Faut-il conditionner les aides aux entreprises à des hausses de salaires?
Alors que les prix ont encore augmenté de 4,8% en août dernier, les salaires stagnent. Si le Smic a bien été augmenté cinq fois depuis un an et demi, pour une augmentation totale de 8,9%, les bas salaires, eux, n'ont pas forcément suivi. Et de nombreux salariés se retrouvent enfermés dans une "trappe".
Pour obliger les entreprises à augmenter leurs employés, la députée Renaissance de Paris Astrid Panosyan-Bouvet plaide pour conditionner les aides de l'Etat à des "bonnes pratiques sociales et salariales" dans les sociétés. "Ce sont plutôt les grandes entreprises qui sont dans le viseur", explique l'élue dans "Charles Matin", ce mercredi sur RMC et RMC Story, voulant ainsi pousser les entreprises à augmenter les bas salaires.
"Le Smic est un salaire d'entrée mais être smicard à vie ou rester scotché aux mêmes bas salaires, c'est aller à l'encontre de la promesse républicaine. Il y a aussi un tassement des grilles salariales au bas de l'échelle. Car même si vous progressé, vous restez scotché au Smic ou vous avez de faibles progressions malgré les compétences et les expériences acquises", défend Astrid Panosyan-Bouvet.
"Qui va déterminer ce qu'est une bonne pratique salariale?"
Concrètement, si une entreprise embauche un salarié au Smic, il faudrait que son salaire, dans les cinq à dix ans suivants, approche les 1.800-2.000 euros nets par mois, alors que le Smic actuel est de 1383,09 euros nets mensuels.
Voilà pour le principe.
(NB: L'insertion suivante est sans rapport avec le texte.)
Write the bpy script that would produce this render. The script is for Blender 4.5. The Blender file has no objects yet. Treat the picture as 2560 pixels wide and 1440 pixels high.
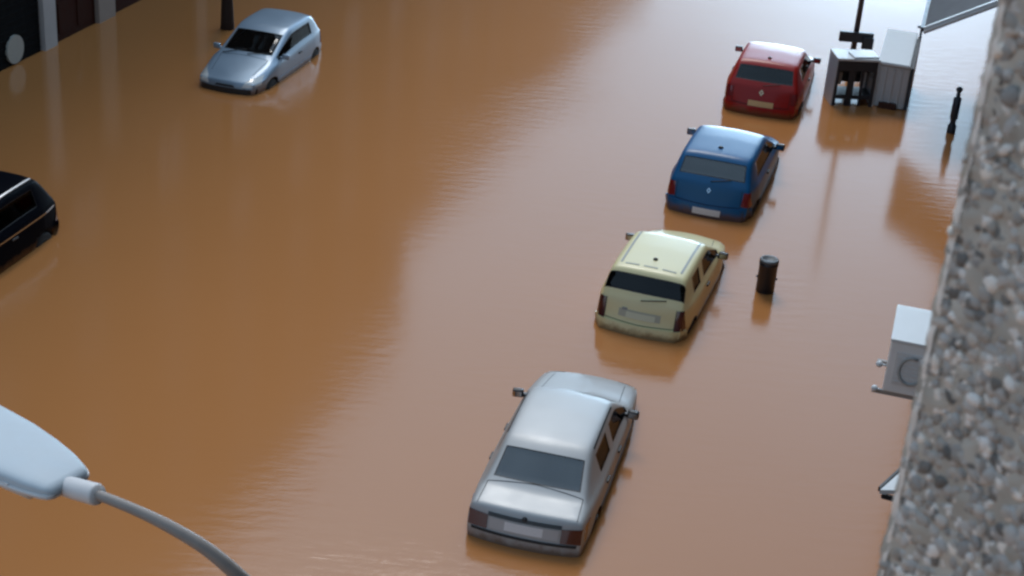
import bpy, bmesh, math, random
from mathutils import Vector, Matrix, noise
from mathutils.bvhtree import BVHTree
R = math.radians
random.seed(7)
scn = bpy.context.scene
COL = scn.collection

# ------------------------------------------------------------------ camera
cam_d = bpy.data.cameras.new('camera')
cam = bpy.data.objects.new('camera', cam_d)
COL.objects.link(cam)
cam_d.sensor_width = 36.0
cam_d.lens = 36.0 * 4000 / 2560
cam_d.clip_start = 0.05
cam_d.clip_end = 3000
CX = Vector((0.996917, 0.034837, 0.070301))
CY = Vector((-0.078459, 0.442641, 0.893259))
CF = Vector((0.0, 0.896022, -0.444010))
m = Matrix((CX, CY, -CF)).transposed().to_4x4()
m.translation = (0, 0, 12.46)
cam.matrix_world = m
cam_d.dof.use_dof = True
cam_d.dof.focus_distance = 26
cam_d.dof.aperture_fstop = 15
scn.camera = cam

# ------------------------------------------------------------------ sky, sun, exposure
SUN_EL, SUN_AZ = 54, -8            # degrees; azimuth clockwise from +Y
world = bpy.data.worlds.new('World')
scn.world = world
world.use_nodes = True
wt = world.node_tree
wt.nodes.clear()
def wn(t, **k):
    n = wt.nodes.new(t)
    for a, b in k.items(): setattr(n, a, b)
    return n
def wmath(op, a, b=None, clamp=False):
    n = wn('ShaderNodeMath', operation=op); n.use_clamp = clamp
    for i, v in enumerate((a, b)):
        if v is None: continue
        if isinstance(v, (int, float)): n.inputs[i].default_value = v
        else: wt.links.new(v, n.inputs[i])
    return n.outputs[0]
sky = wn('ShaderNodeTexSky', sky_type='NISHITA')
sky.sun_disc = False
sky.sun_elevation = R(SUN_EL); sky.sun_rotation = R(SUN_AZ)
sky.dust_density = 1.0; sky.air_density = 1.0
bg1 = wn('ShaderNodeBackground'); bg1.inputs[1].default_value = 0.05
wt.links.new(sky.outputs[0], bg1.inputs[0])
tc = wn('ShaderNodeTexCoord')
sep = wn('ShaderNodeSeparateXYZ'); wt.links.new(tc.outputs['Generated'], sep.inputs[0])
nz = wn('ShaderNodeTexNoise'); nz.inputs['Scale'].default_value = 2.2; nz.inputs['Detail'].default_value = 4
wt.links.new(tc.outputs['Generated'], nz.inputs['Vector'])
el = wmath('MAXIMUM', sep.outputs[2], 0.0)
az = wn('ShaderNodeVectorMath', operation='DOT_PRODUCT')
wt.links.new(tc.outputs['Generated'], az.inputs[0])
az.inputs[1].default_value = (math.sin(R(12.5)), math.cos(R(12.5)), 0)
hor = wmath('SQRT', wmath('MAXIMUM', wmath('SUBTRACT', 1.0, wmath('MULTIPLY', sep.outputs[2], sep.outputs[2])), 0.0001))
azp = wmath('POWER', wmath('MAXIMUM', wmath('DIVIDE', az.outputs['Value'], hor), 0.0), 170.0)
glow = wmath('MULTIPLY', wmath('POWER', 2.718, wmath('MULTIPLY', el, -14.0)), azp)   # bright gap under the cloud deck
front = wmath('POWER', wmath('ADD', wmath('MULTIPLY', az.outputs['Value'], 0.5), 0.5), 2.5)     # brighter ahead, darker behind
cl = wmath('MULTIPLY', wmath('ADD', wmath('MULTIPLY', nz.outputs['Fac'], 0.7), 0.65), wmath('ADD', wmath('MULTIPLY', front, 0.84), 0.40))
lum = wmath('ADD', cl, wmath('MULTIPLY', glow, 58.0))
bg2 = wn('ShaderNodeBackground'); bg2.inputs[0].default_value = (0.54, 0.78, 1.0, 1)
wt.links.new(lum, bg2.inputs[1])
add = wn('ShaderNodeAddShader')
wt.links.new(bg1.outputs[0], add.inputs[0]); wt.links.new(bg2.outputs[0], add.inputs[1])
wo = wn('ShaderNodeOutputWorld'); wt.links.new(add.outputs[0], wo.inputs[0])

sd = bpy.data.lights.new('sun', 'SUN')
sd.energy = 1.1; sd.angle = R(25); sd.color = (1.0, 0.96, 0.90)
sun = bpy.data.objects.new('sun', sd); COL.objects.link(sun)
d = Vector((math.sin(R(SUN_AZ)) * math.cos(R(SUN_EL)), math.cos(R(SUN_AZ)) * math.cos(R(SUN_EL)), math.sin(R(SUN_EL))))
sun.rotation_euler = d.to_track_quat('Z', 'Y').to_euler()
sun.location = d * 60
scn.view_settings.view_transform = 'Standard'
scn.view_settings.look = 'None'
scn.view_settings.exposure = 0.38
scn.view_settings.gamma = 1.0
scn.cycles.filter_width = 2.6
scn.cycles.max_bounces = 8
scn.cycles.caustics_reflective = False
scn.cycles.caustics_refractive = False

# ------------------------------------------------------------------ materials
def mat(name, col, rough=0.5, metal=0.0, coat=0.0, ior=1.5, var=0.0, vscale=8.0, bump=0.0, bscale=40.0, dist=0.01, coatr=0.03):
    M = bpy.data.materials.new(name); M.use_nodes = True
    nt = M.node_tree; b = nt.nodes['Principled BSDF']
    b.inputs['Base Color'].default_value = (*col, 1)
    b.inputs['Roughness'].default_value = rough
    b.inputs['Metallic'].default_value = metal
    b.inputs['Coat Weight'].default_value = coat
    b.inputs['Coat Roughness'].default_value = coatr
    b.inputs['IOR'].default_value = ior
    t = nt.nodes.new('ShaderNodeTexCoord')
    if var:
        n = nt.nodes.new('ShaderNodeTexNoise'); n.inputs['Scale'].default_value = vscale; n.inputs['Detail'].default_value = 6
        nt.links.new(t.outputs['Object'], n.inputs['Vector'])
        mx = nt.nodes.new('ShaderNodeMix'); mx.data_type = 'RGBA'
        mx.inputs['A'].default_value = (*[c * (1 - var) for c in col], 1)
        mx.inputs['B'].default_value = (*[min(1, c * (1 + var)) for c in col], 1)
        nt.links.new(n.outputs['Fac'], mx.inputs['Factor'])
        nt.links.new(mx.outputs['Result'], b.inputs['Base Color'])
        mr = nt.nodes.new('ShaderNodeMapRange')
        mr.inputs['To Min'].default_value = max(0.02, rough * 0.75); mr.inputs['To Max'].default_value = min(1, rough * 1.25)
        nt.links.new(n.outputs['Fac'], mr.inputs['Value']); nt.links.new(mr.outputs[0], b.inputs['Roughness'])
    if bump:
        n2 = nt.nodes.new('ShaderNodeTexNoise'); n2.inputs['Scale'].default_value = bscale; n2.inputs['Detail'].default_value = 5
        nt.links.new(t.outputs['Object'], n2.inputs['Vector'])
        bp = nt.nodes.new('ShaderNodeBump'); bp.inputs['Strength'].default_value = bump; bp.inputs['Distance'].default_value = dist
        nt.links.new(n2.outputs['Fac'], bp.inputs['Height']); nt.links.new(bp.outputs[0], b.inputs['Normal'])
    return M

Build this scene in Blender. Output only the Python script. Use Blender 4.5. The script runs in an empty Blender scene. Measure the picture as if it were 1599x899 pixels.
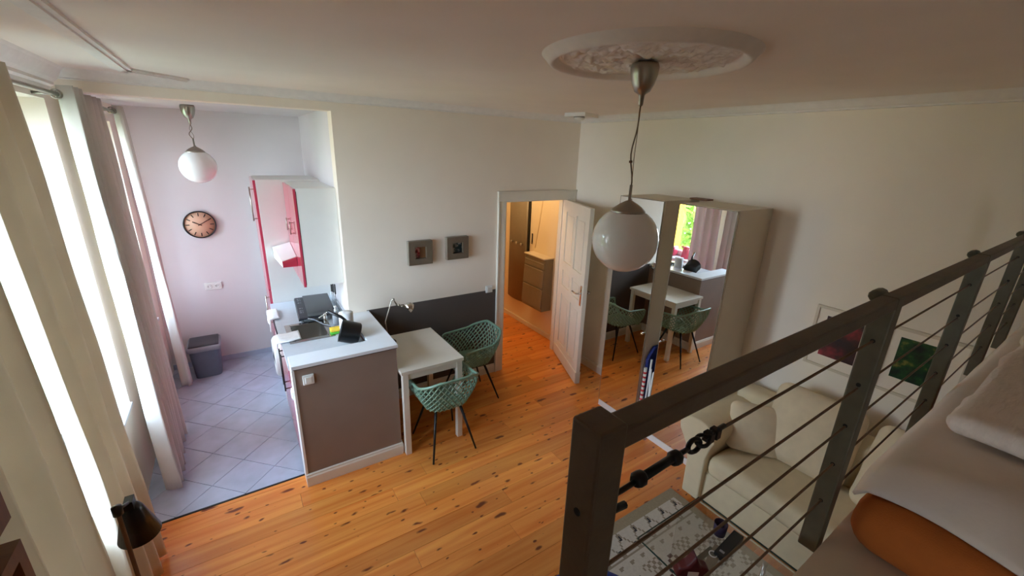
import bpy, bmesh, math, random
from mathutils import Vector, Matrix, noise
random.seed(7)
SC = bpy.context.scene
COL = SC.collection
PI = math.pi

# ------------------------------------------------------------------ camera
PITCH, YAW, ROLL, FPX = 0.31276, 0.58637, 0.03514, 658.6
cy, sy, cp, sp = math.cos(YAW), math.sin(YAW), math.cos(PITCH), math.sin(PITCH)
fwd = Vector((sy * cp, cy * cp, -sp)); rgt = Vector((cy, -sy, 0)); upv = rgt.cross(fwd)
cr, sr = math.cos(ROLL), math.sin(ROLL)
r2 = cr * rgt + sr * upv; u2 = -sr * rgt + cr * upv
cam = bpy.data.objects.new('camera', bpy.data.cameras.new('camera'))
COL.objects.link(cam)
cam.matrix_world = Matrix(((r2.x, u2.x, -fwd.x, 0), (r2.y, u2.y, -fwd.y, 0), (r2.z, u2.z, -fwd.z, 2.35), (0, 0, 0, 1)))
cam.data.sensor_width = 36.0
cam.data.lens = 36.0 * FPX / 1599.0
cam.data.clip_start = 0.02
SC.camera = cam

# ------------------------------------------------------------------ sky and exposure
world = bpy.data.worlds.new('sky'); SC.world = world; world.use_nodes = True
wn = world.node_tree; wn.nodes.clear()
wo = wn.nodes.new('ShaderNodeOutputWorld'); wb = wn.nodes.new('ShaderNodeBackground')
tc = wn.nodes.new('ShaderNodeTexCoord'); sep = wn.nodes.new('ShaderNodeSeparateXYZ')
ramp = wn.nodes.new('ShaderNodeValToRGB')
ramp.color_ramp.elements[0].position = 0.0; ramp.color_ramp.elements[0].color = (0.66, 0.72, 0.74, 1)
ramp.color_ramp.elements[1].position = 0.45; ramp.color_ramp.elements[1].color = (0.60, 0.78, 1.0, 1)
mr = wn.nodes.new('ShaderNodeMapRange'); mr.inputs[1].default_value = -0.3; mr.inputs[2].default_value = 1.0
wn.links.new(tc.outputs['Generated'], sep.inputs[0]); wn.links.new(sep.outputs[2], mr.inputs[0])
wn.links.new(mr.outputs[0], ramp.inputs[0]); wn.links.new(ramp.outputs[0], wb.inputs[0])
wb.inputs[1].default_value = 9.0
wn.links.new(wb.outputs[0], wo.inputs[0])
SC.view_settings.view_transform = 'Standard'; SC.view_settings.look = 'None'
SC.view_settings.gamma = 1.0; SC.view_settings.use_curve_mapping = False
SC.view_settings.exposure = 1.33
SC.cycles.max_bounces = 10; SC.cycles.diffuse_bounces = 7; SC.cycles.glossy_bounces = 5
SC.cycles.transmission_bounces = 6; SC.cycles.transparent_max_bounces = 12
SC.cycles.sample_clamp_indirect = 6.0; SC.cycles.caustics_reflective = False; SC.cycles.caustics_refractive = False


def portal(name, y0, y1, z0, z1, x):
    l = bpy.data.lights.new(name, 'AREA'); l.shape = 'RECTANGLE'; l.size = z1 - z0; l.size_y = y1 - y0
    l.cycles.is_portal = True
    o = bpy.data.objects.new(name, l); COL.objects.link(o)
    o.location = (x, (y0 + y1) / 2, (z0 + z1) / 2); o.rotation_euler = (0, -PI / 2, 0)


portal('window_portal', 1.45, 3.48, 0.64, 2.54, -1.10)
portal('added_window_portal', -1.20, -0.80, 1.32, 2.32, -1.10)  # portal of the added window behind the camera
portal('kitchen_window_portal', 3.84, 5.08, 0.69, 2.48, -1.10)

# ------------------------------------------------------------------ materials


def lin(c):
    return tuple(((v / 255.0) / 12.92 if v / 255.0 <= 0.04045 else ((v / 255.0 + 0.055) / 1.055) ** 2.4) for v in c)


def newmat(name):
    m = bpy.data.materials.new(name); m.use_nodes = True
    n = m.node_tree.nodes; b = n['Principled BSDF']
    return m, m.node_tree, n, m.node_tree.links, b


def mat(name, rgb, rough=0.5, metal=0.0, var=0.06, scale=18.0, bump=0.0, bscale=120.0, sub=0.0, coat=0.0, stretch=(1, 1, 1), trans=0.0):
    """procedural surface: base colour (sRGB 0-255) with soft noise tint and optional fine relief"""
    m, nt, n, L, b = newmat(name)
    c = lin(rgb)
    t = n.new('ShaderNodeTexCoord'); mp = n.new('ShaderNodeMapping'); mp.inputs['Scale'].default_value = stretch
    L.new(t.outputs['Object'], mp.inputs[0])
    nz = n.new('ShaderNodeTexNoise'); nz.inputs['Scale'].default_value = scale; nz.inputs['Detail'].default_value = 4
    L.new(mp.outputs[0], nz.inputs['Vector'])
    rp = n.new('ShaderNodeValToRGB')
    rp.color_ramp.elements[0].position = 0.3; rp.color_ramp.elements[1].position = 0.7
    rp.color_ramp.elements[0].color = (*[v * (1 - var) for v in c], 1)
    rp.color_ramp.elements[1].color = (*[min(1, v * (1 + var)) for v in c], 1)
    L.new(nz.outputs[0], rp.inputs[0]); L.new(rp.outputs[0], b.inputs['Base Color'])
    b.inputs['Roughness'].default_value = rough; b.inputs['Metallic'].default_value = metal
    if coat: b.inputs['Coat Weight'].default_value = coat
    if bump:
        n2 = n.new('ShaderNodeTexNoise'); n2.inputs['Scale'].default_value = bscale; n2.inputs['Detail'].default_value = 3
        L.new(mp.outputs[0], n2.inputs['Vector'])
        bp = n.new('ShaderNodeBump'); bp.inputs['Strength'].default_value = bump; bp.inputs['Distance'].default_value = 0.004
        L.new(n2.outputs[0], bp.inputs['Height']); L.new(bp.outputs[0], b.inputs['Normal'])
    if trans:
        tr = n.new('ShaderNodeBsdfTranslucent'); mx = n.new('ShaderNodeMixShader'); mx.inputs[0].default_value = trans
        L.new(rp.outputs[0], tr.inputs[0]); L.new(b.outputs[0], mx.inputs[1]); L.new(tr.outputs[0], mx.inputs[2])
        L.new(mx.outputs[0], n['Material Output'].inputs[0])
    return m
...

Reste maintenant à définir qui sont les bons et les mauvais élèves: "Il y a des entreprises qui n'ont pas de minimas conventionnels inférieurs au Smic, soit très peu d'échelons en-dessous du Smic", explique la députée qui compte cibler davantage les grandes entreprises.
"Qui va déterminer ce qu'est une bonne pratique salariale?", s'interroge de son côté Benoît Serre, vice-président de l'Association nationale des DRH. "Il faut voir ce que fait une entreprise par rapport à ses moyens. C'est la critérisation qui pose problème", souligne-t-il. Augmenter les salaires risque également de "freiner la création d'emplois", assure le DRH.
Baisser les cotisations salariales
Astrid Panosyan-Bouvet compte sur la conférence présidentielle sur les bas salaires prévue dans les prochaines semaines pour mettre le sujet sur le devant de la scène. Et pour permettre ces hausses de salaires, elle plaide pour jouer sur les cotisations salariales, l'écart entre le brut et le net, qui rend les augmentations trop chères pour les entreprises.
Une idée qui plaît aux employeurs. "Travailler sur l'écart brut/net, ça, c'est une réponse", reconnaît Benoît Serre, qui juge la proposition pertinente. Même son de cloche pour Christophe Doré, président de l'union des entreprises de coiffure. Dans son secteur, les premiers échelons de salaires ne sont que quelques euros au-dessus du Smic. Et les professionnels sont également touchés par l'inflation. "Il y a une augmentation de l'énergie, des salaires, de la matière première, donc ça vient impacter énormément les marges des entreprises notamment de coiffure", assure-t-il, expliquant qu'il pourrait augmenter les salaires avec une baisse des charges.
Assez rare pour le remarquer, la proposition de la députée Renaissance a le mérite de convaincre les syndicats. "Il faut que le gouvernement impose aux patrons de réelles négociations salariales et effectivement, s’il y a des aides publiques dans ces entreprises, il faut une contrepartie d’augmentations salariales", assure à RMC Amar Lagha, secrétaire général de la CGT commerce.
Pour parvenir à une solution politique, la députée Astrid Panosyan-Bouvet espère la création d'un groupe transpartisan à l'Assemblée nationale.